Retype the data exactly, from its first line to the line containing "SC = bpy.context.scene; COL = SC.collection", including both, and skip any picture.

== SUPPLIED INFORMATION ==
# # #
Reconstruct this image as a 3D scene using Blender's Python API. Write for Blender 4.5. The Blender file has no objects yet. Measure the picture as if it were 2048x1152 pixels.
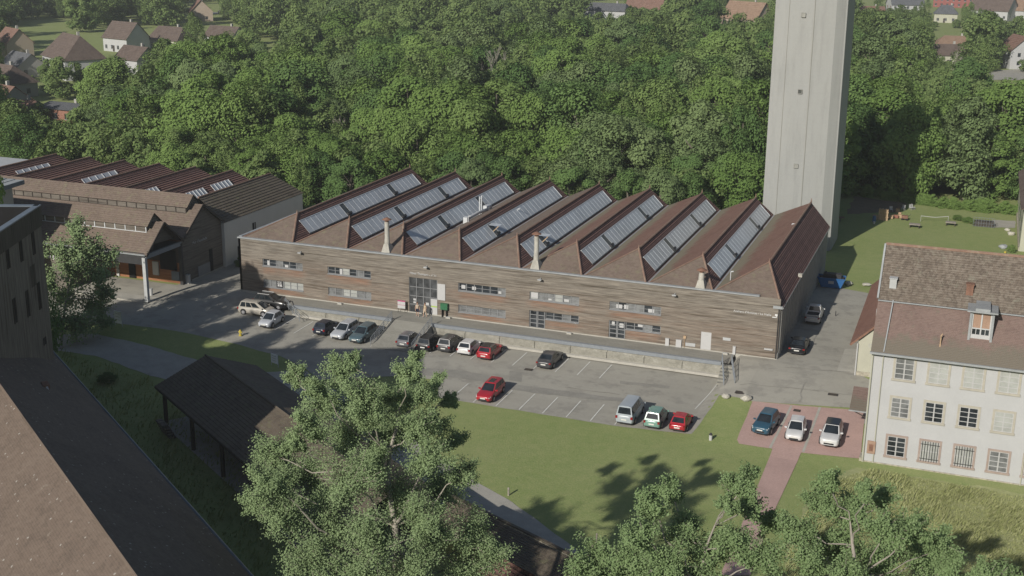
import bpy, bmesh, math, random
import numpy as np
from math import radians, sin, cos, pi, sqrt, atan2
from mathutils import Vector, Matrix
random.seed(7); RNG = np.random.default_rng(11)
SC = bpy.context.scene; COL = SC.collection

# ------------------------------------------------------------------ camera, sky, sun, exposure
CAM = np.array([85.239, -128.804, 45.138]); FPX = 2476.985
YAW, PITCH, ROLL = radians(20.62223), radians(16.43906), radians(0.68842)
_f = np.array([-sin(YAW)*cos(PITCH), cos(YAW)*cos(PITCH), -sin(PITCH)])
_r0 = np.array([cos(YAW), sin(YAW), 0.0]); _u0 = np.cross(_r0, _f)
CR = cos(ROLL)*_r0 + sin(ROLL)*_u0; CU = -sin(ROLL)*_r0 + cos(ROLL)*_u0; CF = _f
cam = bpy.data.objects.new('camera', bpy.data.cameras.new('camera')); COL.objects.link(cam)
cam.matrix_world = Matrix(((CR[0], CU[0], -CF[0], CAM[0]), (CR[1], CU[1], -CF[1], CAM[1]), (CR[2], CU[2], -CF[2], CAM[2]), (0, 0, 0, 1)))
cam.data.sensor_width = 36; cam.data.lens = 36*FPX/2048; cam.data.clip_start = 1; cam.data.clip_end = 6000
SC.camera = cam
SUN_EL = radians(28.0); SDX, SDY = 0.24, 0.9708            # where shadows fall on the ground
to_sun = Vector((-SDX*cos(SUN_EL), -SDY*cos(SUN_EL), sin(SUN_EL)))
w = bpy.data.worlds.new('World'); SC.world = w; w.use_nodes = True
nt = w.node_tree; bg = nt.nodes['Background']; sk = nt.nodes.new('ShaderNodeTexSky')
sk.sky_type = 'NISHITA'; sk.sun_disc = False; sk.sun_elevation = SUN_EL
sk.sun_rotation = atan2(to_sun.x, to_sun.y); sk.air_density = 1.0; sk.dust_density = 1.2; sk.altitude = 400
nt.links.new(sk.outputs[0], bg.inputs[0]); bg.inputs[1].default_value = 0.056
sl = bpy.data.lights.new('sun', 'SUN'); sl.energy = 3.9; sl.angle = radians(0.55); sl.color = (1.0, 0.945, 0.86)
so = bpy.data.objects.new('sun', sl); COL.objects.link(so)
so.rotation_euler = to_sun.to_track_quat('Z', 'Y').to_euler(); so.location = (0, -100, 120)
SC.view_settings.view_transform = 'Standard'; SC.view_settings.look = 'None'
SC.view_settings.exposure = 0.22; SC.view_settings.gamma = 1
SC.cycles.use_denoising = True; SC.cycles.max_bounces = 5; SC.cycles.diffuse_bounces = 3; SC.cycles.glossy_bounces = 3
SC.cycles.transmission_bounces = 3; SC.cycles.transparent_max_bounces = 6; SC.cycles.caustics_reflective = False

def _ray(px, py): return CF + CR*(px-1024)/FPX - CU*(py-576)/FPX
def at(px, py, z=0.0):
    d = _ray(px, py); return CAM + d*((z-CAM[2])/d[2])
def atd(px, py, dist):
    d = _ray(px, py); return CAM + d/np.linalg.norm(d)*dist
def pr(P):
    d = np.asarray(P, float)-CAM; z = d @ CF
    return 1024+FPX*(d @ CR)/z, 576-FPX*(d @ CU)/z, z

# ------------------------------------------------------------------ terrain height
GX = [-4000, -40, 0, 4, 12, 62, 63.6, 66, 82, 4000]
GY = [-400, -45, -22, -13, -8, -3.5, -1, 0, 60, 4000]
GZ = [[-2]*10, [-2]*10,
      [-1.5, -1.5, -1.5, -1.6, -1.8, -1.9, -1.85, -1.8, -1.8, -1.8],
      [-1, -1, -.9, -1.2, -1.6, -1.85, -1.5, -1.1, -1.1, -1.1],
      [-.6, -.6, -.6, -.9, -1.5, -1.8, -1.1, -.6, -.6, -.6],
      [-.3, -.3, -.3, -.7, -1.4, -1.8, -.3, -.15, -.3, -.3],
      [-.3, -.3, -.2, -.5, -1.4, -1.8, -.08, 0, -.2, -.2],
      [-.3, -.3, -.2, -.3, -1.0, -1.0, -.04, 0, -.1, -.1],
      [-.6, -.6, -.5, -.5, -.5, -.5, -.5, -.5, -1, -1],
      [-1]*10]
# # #
== SOLUTION TO THE EXERCISE ==
Reconstruct this image as a 3D scene using Blender's Python API. Write for Blender 4.5. The Blender file has no objects yet. Measure the picture as if it were 2048x1152 pixels.
import bpy, bmesh, math, random
import numpy as np
from math import radians, sin, cos, pi, sqrt, atan2
from mathutils import Vector, Matrix
random.seed(7); RNG = np.random.default_rng(11)
SC = bpy.context.scene; COL = SC.collection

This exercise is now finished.